• [DATA PROVIDED]

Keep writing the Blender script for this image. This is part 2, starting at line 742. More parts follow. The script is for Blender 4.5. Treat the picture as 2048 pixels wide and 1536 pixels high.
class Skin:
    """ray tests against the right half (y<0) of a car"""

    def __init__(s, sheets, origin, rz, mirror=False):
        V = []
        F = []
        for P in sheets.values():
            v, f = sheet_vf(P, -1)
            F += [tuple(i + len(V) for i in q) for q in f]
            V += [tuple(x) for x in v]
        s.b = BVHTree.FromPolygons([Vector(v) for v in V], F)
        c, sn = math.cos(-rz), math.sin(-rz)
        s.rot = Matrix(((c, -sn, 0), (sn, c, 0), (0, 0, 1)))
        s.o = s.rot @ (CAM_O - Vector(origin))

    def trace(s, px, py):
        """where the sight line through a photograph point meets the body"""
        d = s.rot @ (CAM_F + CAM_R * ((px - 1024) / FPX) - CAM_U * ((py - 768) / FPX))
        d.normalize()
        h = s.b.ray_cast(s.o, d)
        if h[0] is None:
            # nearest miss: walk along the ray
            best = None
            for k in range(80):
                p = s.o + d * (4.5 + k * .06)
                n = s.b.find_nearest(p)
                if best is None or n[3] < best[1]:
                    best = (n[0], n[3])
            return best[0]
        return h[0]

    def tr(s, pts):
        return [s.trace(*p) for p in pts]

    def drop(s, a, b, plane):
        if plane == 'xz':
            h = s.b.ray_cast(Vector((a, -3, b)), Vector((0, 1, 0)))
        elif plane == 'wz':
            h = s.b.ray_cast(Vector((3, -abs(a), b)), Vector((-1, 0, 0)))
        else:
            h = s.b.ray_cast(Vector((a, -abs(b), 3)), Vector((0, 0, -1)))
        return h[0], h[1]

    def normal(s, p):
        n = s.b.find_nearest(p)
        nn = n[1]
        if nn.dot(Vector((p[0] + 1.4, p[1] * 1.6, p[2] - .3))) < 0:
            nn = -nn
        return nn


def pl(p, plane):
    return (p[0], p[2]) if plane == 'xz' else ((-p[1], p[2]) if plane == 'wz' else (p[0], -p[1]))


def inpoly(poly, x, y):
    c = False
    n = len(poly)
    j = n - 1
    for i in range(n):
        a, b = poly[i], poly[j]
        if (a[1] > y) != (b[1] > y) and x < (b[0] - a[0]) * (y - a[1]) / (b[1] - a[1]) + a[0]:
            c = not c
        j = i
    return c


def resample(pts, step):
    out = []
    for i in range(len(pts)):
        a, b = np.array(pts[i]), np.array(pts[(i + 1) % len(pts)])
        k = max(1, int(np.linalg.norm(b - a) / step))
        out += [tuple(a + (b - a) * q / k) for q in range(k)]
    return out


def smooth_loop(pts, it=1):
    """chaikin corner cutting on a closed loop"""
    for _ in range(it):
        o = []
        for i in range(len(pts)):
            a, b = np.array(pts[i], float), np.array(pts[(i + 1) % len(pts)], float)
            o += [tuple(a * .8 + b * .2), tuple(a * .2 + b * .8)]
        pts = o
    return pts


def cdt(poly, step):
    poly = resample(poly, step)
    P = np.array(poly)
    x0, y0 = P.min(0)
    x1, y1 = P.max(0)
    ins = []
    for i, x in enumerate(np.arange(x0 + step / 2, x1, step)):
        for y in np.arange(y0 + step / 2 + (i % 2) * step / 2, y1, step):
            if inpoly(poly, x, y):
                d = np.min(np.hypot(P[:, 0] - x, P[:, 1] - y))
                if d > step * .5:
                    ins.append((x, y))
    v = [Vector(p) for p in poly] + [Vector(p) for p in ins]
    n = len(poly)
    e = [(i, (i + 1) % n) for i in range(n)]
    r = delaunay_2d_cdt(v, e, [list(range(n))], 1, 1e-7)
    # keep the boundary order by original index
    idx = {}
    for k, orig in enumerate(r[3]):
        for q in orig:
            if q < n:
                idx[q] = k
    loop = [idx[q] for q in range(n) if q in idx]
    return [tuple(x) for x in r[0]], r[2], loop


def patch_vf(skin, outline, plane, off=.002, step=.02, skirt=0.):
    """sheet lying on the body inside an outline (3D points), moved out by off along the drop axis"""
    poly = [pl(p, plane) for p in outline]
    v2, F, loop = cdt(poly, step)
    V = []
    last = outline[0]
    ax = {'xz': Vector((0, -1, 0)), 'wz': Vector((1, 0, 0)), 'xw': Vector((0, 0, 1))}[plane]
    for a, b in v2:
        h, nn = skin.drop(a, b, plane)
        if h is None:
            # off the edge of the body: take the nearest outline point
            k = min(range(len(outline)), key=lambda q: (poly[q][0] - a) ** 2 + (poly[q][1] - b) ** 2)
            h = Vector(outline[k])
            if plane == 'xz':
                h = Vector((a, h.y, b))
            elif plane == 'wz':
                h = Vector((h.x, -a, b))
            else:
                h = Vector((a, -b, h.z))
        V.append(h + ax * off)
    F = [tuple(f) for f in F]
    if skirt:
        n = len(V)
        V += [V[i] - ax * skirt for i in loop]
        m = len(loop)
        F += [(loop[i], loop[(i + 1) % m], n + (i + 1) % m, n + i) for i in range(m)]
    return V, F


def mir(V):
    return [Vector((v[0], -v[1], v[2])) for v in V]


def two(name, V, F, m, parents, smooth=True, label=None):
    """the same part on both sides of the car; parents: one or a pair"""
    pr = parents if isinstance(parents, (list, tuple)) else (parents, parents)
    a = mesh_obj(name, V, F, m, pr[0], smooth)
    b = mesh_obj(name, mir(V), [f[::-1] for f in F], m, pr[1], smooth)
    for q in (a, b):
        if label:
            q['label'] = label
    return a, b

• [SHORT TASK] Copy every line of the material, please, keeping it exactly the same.

• [OUTPUT]
Keep writing the Blender script for this image. This is part 2, starting at line 742. More parts follow. The script is for Blender 4.5. Treat the picture as 2048 pixels wide and 1536 pixels high.
class Skin:
    """ray tests against the right half (y<0) of a car"""

    def __init__(s, sheets, origin, rz, mirror=False):
        V = []
        F = []
        for P in sheets.values():
            v, f = sheet_vf(P, -1)
            F += [tuple(i + len(V) for i in q) for q in f]
            V += [tuple(x) for x in v]
        s.b = BVHTree.FromPolygons([Vector(v) for v in V], F)
        c, sn = math.cos(-rz), math.sin(-rz)
        s.rot = Matrix(((c, -sn, 0), (sn, c, 0), (0, 0, 1)))
        s.o = s.rot @ (CAM_O - Vector(origin))

    def trace(s, px, py):
        """where the sight line through a photograph point meets the body"""
        d = s.rot @ (CAM_F + CAM_R * ((px - 1024) / FPX) - CAM_U * ((py - 768) / FPX))
        d.normalize()
        h = s.b.ray_cast(s.o, d)
        if h[0] is None:
            # nearest miss: walk along the ray
            best = None
            for k in range(80):
                p = s.o + d * (4.5 + k * .06)
                n = s.b.find_nearest(p)
                if best is None or n[3] < best[1]:
                    best = (n[0], n[3])
            return best[0]
        return h[0]

    def tr(s, pts):
        return [s.trace(*p) for p in pts]

    def drop(s, a, b, plane):
        if plane == 'xz':
            h = s.b.ray_cast(Vector((a, -3, b)), Vector((0, 1, 0)))
        elif plane == 'wz':
            h = s.b.ray_cast(Vector((3, -abs(a), b)), Vector((-1, 0, 0)))
        else:
            h = s.b.ray_cast(Vector((a, -abs(b), 3)), Vector((0, 0, -1)))
        return h[0], h[1]

    def normal(s, p):
        n = s.b.find_nearest(p)
        nn = n[1]
        if nn.dot(Vector((p[0] + 1.4, p[1] * 1.6, p[2] - .3))) < 0:
            nn = -nn
        return nn


def pl(p, plane):
    return (p[0], p[2]) if plane == 'xz' else ((-p[1], p[2]) if plane == 'wz' else (p[0], -p[1]))


def inpoly(poly, x, y):
    c = False
    n = len(poly)
    j = n - 1
    for i in range(n):
        a, b = poly[i], poly[j]
        if (a[1] > y) != (b[1] > y) and x < (b[0] - a[0]) * (y - a[1]) / (b[1] - a[1]) + a[0]:
            c = not c
        j = i
    return c


def resample(pts, step):
    out = []
    for i in range(len(pts)):
        a, b = np.array(pts[i]), np.array(pts[(i + 1) % len(pts)])
        k = max(1, int(np.linalg.norm(b - a) / step))
        out += [tuple(a + (b - a) * q / k) for q in range(k)]
    return out


def smooth_loop(pts, it=1):
    """chaikin corner cutting on a closed loop"""
    for _ in range(it):
        o = []
        for i in range(len(pts)):
            a, b = np.array(pts[i], float), np.array(pts[(i + 1) % len(pts)], float)
            o += [tuple(a * .8 + b * .2), tuple(a * .2 + b * .8)]
        pts = o
    return pts


def cdt(poly, step):
    poly = resample(poly, step)
    P = np.array(poly)
    x0, y0 = P.min(0)
    x1, y1 = P.max(0)
    ins = []
    for i, x in enumerate(np.arange(x0 + step / 2, x1, step)):
        for y in np.arange(y0 + step / 2 + (i % 2) * step / 2, y1, step):
            if inpoly(poly, x, y):
                d = np.min(np.hypot(P[:, 0] - x, P[:, 1] - y))
                if d > step * .5:
                    ins.append((x, y))
    v = [Vector(p) for p in poly] + [Vector(p) for p in ins]
    n = len(poly)
    e = [(i, (i + 1) % n) for i in range(n)]
    r = delaunay_2d_cdt(v, e, [list(range(n))], 1, 1e-7)
    # keep the boundary order by original index
    idx = {}
    for k, orig in enumerate(r[3]):
        for q in orig:
            if q < n:
                idx[q] = k
    loop = [idx[q] for q in range(n) if q in idx]
    return [tuple(x) for x in r[0]], r[2], loop


def patch_vf(skin, outline, plane, off=.002, step=.02, skirt=0.):
    """sheet lying on the body inside an outline (3D points), moved out by off along the drop axis"""
    poly = [pl(p, plane) for p in outline]
    v2, F, loop = cdt(poly, step)
    V = []
    last = outline[0]
    ax = {'xz': Vector((0, -1, 0)), 'wz': Vector((1, 0, 0)), 'xw': Vector((0, 0, 1))}[plane]
    for a, b in v2:
        h, nn = skin.drop(a, b, plane)
        if h is None:
            # off the edge of the body: take the nearest outline point
            k = min(range(len(outline)), key=lambda q: (poly[q][0] - a) ** 2 + (poly[q][1] - b) ** 2)
            h = Vector(outline[k])
            if plane == 'xz':
                h = Vector((a, h.y, b))
            elif plane == 'wz':
                h = Vector((h.x, -a, b))
            else:
                h = Vector((a, -b, h.z))
        V.append(h + ax * off)
    F = [tuple(f) for f in F]
    if skirt:
        n = len(V)
        V += [V[i] - ax * skirt for i in loop]
        m = len(loop)
        F += [(loop[i], loop[(i + 1) % m], n + (i + 1) % m, n + i) for i in range(m)]
    return V, F


def mir(V):
    return [Vector((v[0], -v[1], v[2])) for v in V]


def two(name, V, F, m, parents, smooth=True, label=None):
    """the same part on both sides of the car; parents: one or a pair"""
    pr = parents if isinstance(parents, (list, tuple)) else (parents, parents)
    a = mesh_obj(name, V, F, m, pr[0], smooth)
    b = mesh_obj(name, mir(V), [f[::-1] for f in F], m, pr[1], smooth)
    for q in (a, b):
        if label:
            q['label'] = label
    return a, b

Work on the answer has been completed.